------ SUPPLIED MATERIAL ------
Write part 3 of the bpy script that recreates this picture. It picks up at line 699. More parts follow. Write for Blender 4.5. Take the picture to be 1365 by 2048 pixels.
------
------ SUPPLIED MATERIAL ------
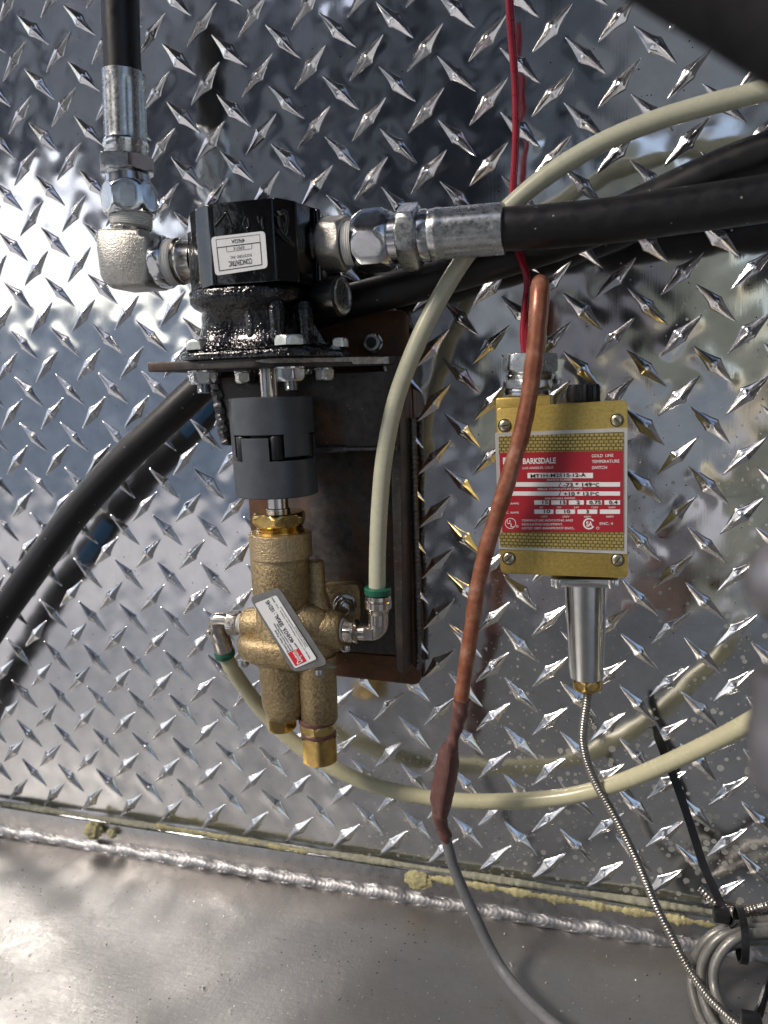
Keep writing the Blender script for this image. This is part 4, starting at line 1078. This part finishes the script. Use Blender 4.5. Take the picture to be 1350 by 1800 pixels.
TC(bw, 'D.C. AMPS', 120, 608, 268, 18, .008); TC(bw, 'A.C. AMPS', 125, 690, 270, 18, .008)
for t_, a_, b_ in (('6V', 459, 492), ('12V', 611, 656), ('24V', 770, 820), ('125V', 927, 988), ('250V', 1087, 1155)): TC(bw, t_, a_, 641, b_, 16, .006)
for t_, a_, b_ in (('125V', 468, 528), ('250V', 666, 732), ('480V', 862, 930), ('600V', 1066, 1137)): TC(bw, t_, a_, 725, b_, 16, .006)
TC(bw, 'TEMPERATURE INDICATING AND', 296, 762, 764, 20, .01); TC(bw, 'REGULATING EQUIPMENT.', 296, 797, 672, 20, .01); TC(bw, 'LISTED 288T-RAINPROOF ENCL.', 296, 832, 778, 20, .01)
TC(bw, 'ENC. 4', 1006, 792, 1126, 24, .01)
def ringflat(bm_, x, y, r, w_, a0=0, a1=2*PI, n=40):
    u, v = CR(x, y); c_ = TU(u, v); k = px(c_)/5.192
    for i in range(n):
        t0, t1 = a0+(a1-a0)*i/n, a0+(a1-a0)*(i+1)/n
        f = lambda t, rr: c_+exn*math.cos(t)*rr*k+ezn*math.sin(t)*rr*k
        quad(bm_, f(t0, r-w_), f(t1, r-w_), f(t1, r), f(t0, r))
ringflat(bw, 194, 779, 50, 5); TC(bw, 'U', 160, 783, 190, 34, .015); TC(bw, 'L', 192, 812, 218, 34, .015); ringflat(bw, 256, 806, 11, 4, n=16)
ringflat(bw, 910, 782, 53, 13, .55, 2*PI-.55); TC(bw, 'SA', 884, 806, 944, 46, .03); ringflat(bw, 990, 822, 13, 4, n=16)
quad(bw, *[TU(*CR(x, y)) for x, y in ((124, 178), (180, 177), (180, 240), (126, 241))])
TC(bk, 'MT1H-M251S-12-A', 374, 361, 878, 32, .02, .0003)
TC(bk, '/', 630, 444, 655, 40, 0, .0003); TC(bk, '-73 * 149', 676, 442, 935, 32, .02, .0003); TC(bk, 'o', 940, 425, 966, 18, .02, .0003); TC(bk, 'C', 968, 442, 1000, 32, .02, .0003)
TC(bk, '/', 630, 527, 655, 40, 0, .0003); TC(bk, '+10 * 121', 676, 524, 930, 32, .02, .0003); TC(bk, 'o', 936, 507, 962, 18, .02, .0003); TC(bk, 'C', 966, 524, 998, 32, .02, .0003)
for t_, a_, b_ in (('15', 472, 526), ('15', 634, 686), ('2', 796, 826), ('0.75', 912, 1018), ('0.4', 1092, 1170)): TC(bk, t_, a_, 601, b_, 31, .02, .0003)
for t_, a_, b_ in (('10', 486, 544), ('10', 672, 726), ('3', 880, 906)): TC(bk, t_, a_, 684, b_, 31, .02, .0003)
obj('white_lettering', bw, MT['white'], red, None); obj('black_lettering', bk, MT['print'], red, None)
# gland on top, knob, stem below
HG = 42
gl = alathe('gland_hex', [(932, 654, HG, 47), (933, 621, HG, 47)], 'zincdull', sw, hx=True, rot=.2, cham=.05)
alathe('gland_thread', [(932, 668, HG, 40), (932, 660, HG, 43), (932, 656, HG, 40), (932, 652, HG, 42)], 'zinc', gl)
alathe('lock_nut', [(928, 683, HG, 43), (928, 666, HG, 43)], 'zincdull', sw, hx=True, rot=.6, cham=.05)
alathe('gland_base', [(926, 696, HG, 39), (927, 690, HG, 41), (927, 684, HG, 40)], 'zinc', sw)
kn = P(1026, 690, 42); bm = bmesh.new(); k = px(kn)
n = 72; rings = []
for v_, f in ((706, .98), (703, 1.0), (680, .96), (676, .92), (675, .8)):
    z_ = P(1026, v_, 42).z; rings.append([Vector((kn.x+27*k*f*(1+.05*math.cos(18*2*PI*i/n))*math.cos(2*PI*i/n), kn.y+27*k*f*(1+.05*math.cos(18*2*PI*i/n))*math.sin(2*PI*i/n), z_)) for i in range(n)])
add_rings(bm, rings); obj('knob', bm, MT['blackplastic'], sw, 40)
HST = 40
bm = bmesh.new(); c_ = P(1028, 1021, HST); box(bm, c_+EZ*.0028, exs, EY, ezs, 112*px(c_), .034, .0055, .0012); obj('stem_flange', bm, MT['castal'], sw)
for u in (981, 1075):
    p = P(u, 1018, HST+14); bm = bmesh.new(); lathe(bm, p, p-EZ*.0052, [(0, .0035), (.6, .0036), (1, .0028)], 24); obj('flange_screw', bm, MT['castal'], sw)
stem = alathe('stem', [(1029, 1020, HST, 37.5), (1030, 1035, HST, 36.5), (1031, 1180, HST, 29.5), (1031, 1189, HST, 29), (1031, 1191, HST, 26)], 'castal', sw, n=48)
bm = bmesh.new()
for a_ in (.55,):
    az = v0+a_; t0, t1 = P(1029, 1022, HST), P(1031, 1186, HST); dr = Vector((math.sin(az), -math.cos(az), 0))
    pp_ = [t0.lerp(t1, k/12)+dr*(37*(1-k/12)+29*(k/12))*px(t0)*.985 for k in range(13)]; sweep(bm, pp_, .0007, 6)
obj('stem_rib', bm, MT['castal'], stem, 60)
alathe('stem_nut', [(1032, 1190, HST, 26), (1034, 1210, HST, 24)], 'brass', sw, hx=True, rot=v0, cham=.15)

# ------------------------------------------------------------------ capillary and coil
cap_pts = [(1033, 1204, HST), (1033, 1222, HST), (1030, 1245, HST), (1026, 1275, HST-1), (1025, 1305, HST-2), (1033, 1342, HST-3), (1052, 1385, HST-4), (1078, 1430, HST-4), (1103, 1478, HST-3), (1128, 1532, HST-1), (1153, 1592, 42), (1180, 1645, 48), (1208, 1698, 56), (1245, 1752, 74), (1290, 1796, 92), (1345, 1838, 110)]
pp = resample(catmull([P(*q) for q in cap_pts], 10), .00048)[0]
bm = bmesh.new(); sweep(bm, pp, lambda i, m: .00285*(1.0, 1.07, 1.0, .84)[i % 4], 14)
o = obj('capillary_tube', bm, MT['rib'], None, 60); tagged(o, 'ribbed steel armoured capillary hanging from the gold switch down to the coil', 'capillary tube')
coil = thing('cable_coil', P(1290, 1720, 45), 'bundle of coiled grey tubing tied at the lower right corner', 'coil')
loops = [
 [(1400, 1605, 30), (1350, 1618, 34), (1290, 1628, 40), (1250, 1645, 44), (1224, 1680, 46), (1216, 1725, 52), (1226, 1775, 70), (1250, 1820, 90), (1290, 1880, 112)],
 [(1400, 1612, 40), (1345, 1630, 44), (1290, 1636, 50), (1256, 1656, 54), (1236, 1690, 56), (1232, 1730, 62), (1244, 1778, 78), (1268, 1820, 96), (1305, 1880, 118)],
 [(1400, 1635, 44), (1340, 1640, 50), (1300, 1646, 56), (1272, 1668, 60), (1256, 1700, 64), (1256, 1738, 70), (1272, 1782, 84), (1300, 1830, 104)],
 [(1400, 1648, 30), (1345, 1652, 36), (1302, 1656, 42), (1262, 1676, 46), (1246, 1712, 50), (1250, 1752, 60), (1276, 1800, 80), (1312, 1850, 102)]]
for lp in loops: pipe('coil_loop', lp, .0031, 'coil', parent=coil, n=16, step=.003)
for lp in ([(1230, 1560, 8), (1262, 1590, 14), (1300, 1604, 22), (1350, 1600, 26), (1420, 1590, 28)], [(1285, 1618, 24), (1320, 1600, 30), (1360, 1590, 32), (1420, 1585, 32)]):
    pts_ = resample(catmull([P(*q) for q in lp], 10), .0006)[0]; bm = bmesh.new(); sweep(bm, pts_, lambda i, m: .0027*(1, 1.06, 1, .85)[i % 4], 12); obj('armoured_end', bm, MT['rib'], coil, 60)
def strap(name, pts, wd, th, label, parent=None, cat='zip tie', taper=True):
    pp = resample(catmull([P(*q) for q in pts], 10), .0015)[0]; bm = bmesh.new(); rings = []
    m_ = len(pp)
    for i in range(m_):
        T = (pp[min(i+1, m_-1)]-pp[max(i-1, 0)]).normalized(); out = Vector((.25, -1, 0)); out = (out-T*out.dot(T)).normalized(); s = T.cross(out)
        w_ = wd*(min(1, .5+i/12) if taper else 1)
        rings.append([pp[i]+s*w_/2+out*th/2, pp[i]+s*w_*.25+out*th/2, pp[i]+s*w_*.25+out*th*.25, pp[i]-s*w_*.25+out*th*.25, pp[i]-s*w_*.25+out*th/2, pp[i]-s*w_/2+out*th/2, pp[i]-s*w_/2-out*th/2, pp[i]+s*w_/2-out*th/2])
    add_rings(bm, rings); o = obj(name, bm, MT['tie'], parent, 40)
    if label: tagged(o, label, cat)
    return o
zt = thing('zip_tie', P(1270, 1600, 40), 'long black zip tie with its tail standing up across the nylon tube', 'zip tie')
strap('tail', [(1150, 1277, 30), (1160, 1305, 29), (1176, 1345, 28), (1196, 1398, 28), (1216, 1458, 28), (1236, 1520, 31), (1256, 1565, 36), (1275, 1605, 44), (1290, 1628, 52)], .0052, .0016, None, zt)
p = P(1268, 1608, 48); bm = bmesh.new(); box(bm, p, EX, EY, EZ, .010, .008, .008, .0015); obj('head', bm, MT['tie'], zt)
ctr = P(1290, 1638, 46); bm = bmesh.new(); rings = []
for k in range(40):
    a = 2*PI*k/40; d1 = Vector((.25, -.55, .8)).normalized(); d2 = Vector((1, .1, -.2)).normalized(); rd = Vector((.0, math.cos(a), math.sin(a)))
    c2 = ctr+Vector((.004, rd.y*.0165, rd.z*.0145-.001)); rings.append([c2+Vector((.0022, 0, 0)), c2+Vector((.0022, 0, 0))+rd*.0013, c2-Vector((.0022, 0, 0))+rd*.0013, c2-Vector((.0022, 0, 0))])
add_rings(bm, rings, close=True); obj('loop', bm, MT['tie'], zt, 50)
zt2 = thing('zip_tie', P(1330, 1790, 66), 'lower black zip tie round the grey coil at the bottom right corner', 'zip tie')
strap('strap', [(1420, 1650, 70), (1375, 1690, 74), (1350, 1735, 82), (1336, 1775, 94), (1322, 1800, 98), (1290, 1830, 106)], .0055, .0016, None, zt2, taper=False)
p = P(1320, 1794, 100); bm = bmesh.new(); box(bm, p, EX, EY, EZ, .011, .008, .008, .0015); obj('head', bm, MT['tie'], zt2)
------
- **STATED PROBLEM**: Copy each line of the records containing the string "this".

- **TASK RESPONSE**:
Write part 3 of the bpy script that recreates this picture. It picks up at line 699. More parts follow. Write for Blender 4.5. Take the picture to be 1365 by 2048 pixels.
Keep writing the Blender script for this image. This is part 4, starting at line 1078. This part finishes the script. Use Blender 4.5. Take the picture to be 1350 by 1800 pixels.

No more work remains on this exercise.